▸ **WHAT YOU HAVE TO DO**
Would you copy only the lines below, beginning with the one that contains "c = r.choice(PAL);" and running through the last entry line?

▸ **RECORD EXCERPTS**
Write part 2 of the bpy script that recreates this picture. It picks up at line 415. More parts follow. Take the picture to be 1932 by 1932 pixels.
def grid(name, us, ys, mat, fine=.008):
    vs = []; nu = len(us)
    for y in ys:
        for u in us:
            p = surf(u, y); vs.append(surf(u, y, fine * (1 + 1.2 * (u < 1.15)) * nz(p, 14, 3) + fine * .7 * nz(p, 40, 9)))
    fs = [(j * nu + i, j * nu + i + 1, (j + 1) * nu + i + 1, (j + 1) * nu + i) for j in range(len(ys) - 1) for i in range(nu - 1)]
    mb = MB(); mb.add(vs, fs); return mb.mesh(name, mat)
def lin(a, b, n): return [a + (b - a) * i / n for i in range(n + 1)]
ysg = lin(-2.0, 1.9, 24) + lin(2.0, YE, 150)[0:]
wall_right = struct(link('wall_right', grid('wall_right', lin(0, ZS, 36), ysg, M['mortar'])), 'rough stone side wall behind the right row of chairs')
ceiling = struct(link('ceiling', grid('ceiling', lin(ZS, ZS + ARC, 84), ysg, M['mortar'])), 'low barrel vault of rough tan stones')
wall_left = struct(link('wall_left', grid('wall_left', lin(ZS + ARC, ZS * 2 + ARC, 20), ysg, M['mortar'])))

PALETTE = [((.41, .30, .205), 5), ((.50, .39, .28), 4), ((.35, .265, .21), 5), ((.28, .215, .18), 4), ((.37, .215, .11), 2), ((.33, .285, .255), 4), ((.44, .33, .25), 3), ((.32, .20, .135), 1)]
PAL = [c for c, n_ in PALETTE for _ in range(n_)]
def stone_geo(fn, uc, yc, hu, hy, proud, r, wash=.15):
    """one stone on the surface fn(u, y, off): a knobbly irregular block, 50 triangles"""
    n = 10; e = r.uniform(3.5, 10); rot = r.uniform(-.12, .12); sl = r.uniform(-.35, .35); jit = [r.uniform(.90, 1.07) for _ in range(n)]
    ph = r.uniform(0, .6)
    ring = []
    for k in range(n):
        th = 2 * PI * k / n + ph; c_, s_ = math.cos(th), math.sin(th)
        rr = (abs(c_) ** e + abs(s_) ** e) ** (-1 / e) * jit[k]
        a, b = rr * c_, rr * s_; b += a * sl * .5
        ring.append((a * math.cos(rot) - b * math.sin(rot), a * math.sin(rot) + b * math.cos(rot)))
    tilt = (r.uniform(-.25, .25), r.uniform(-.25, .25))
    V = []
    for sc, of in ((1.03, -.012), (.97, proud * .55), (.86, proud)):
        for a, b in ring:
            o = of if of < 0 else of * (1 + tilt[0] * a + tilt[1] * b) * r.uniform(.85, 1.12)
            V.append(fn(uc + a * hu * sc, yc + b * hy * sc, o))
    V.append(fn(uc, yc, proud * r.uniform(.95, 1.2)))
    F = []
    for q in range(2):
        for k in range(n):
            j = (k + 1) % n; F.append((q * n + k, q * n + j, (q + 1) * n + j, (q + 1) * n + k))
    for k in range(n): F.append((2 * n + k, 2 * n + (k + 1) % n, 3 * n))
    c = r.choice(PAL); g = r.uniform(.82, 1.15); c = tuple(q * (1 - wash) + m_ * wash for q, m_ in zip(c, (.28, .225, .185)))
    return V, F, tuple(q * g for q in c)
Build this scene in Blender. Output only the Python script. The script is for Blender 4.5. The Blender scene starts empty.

▸ **CORRECT RESULT**
    c = r.choice(PAL); g = r.uniform(.82, 1.15); c = tuple(q * (1 - wash) + m_ * wash for q, m_ in zip(c, (.28, .225, .185)))
    return V, F, tuple(q * g for q in c)
Build this scene in Blender. Output only the Python script. The script is for Blender 4.5. The Blender scene starts empty.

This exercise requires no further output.